Ensure your projects meet accessibility standards with these important rules focusing on WCAG compliance and color contrast, essential for creating inclusive digital experiences.
The internet has become a part of daily life, but not everyone uses it in the same way. Web Content Accessibility Guidelines (WCAG) are a set of formal standards aimed to address this problem.
Accessibility isn't just about compliance - it's about improving the usability of your product for everyone. Whilst essential for people with permanent sensory, motor, or cognitive impairments, it also improves the experience for users with temporary or situational limitations.
WCAG criterion 1.4.3: Contrast (Level AA) recommends text, images of text, and graphics (e.g. icons) have a contrast ratio of at least 4.5:1. Always check your colors and make your content readable regardless of a user’s ability or circumstance.
Poorly formatted text can make otherwise great content difficult to read. Long lines, tight spacing, and justified text often create barriers for people with cognitive disabilities, dyslexia, or low vision. Even users without disabilities may struggle with dense blocks of text that are visually hard to scan.
Following the WCAG 2.1 Visual Presentation recommendations ensures that text remains readable and adaptable to user preferences.
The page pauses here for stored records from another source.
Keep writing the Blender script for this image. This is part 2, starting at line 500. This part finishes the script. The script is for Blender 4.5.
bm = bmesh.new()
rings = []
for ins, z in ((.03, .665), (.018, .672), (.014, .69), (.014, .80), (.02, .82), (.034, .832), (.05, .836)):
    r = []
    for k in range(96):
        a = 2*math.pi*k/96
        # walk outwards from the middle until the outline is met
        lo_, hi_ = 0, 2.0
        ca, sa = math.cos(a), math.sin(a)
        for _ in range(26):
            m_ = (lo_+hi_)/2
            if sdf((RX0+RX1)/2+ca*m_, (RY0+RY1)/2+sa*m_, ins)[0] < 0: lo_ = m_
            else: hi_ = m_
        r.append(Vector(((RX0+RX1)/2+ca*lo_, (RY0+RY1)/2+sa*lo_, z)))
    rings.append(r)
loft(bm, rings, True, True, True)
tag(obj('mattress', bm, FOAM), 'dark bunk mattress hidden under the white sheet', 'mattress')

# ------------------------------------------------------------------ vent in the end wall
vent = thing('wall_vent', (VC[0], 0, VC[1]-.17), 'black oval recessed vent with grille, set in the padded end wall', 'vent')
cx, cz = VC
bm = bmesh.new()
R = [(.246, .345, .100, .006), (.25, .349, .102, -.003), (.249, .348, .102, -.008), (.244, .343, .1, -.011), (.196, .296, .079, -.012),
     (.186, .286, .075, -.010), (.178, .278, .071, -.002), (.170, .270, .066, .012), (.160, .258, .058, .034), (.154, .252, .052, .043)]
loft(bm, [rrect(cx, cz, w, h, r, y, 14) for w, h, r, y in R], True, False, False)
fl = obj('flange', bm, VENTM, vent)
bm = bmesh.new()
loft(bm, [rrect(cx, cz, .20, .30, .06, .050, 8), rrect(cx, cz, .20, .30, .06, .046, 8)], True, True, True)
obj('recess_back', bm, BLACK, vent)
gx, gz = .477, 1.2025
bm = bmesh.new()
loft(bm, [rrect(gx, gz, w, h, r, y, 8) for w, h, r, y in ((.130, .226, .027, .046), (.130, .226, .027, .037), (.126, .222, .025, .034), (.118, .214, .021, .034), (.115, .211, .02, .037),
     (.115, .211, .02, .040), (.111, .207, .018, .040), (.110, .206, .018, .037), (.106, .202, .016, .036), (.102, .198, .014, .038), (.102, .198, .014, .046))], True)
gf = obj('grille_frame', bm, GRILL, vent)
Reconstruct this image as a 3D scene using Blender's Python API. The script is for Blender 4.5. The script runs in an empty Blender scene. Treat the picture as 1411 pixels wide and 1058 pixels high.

Using mailto: links is a quick way to add contact functionality to a website, but in most cases it creates more problems than it solves - for both users and developers. Clicking a "Contact Us" link should connect a user with your team - not strand them in an unconfigured email client. Yet mailto: links do exactly that for the majority of users, and the problem goes beyond bad UX. They expose email addresses to spam harvesters, break analytics and create false confidence that contact attempts are being tracked.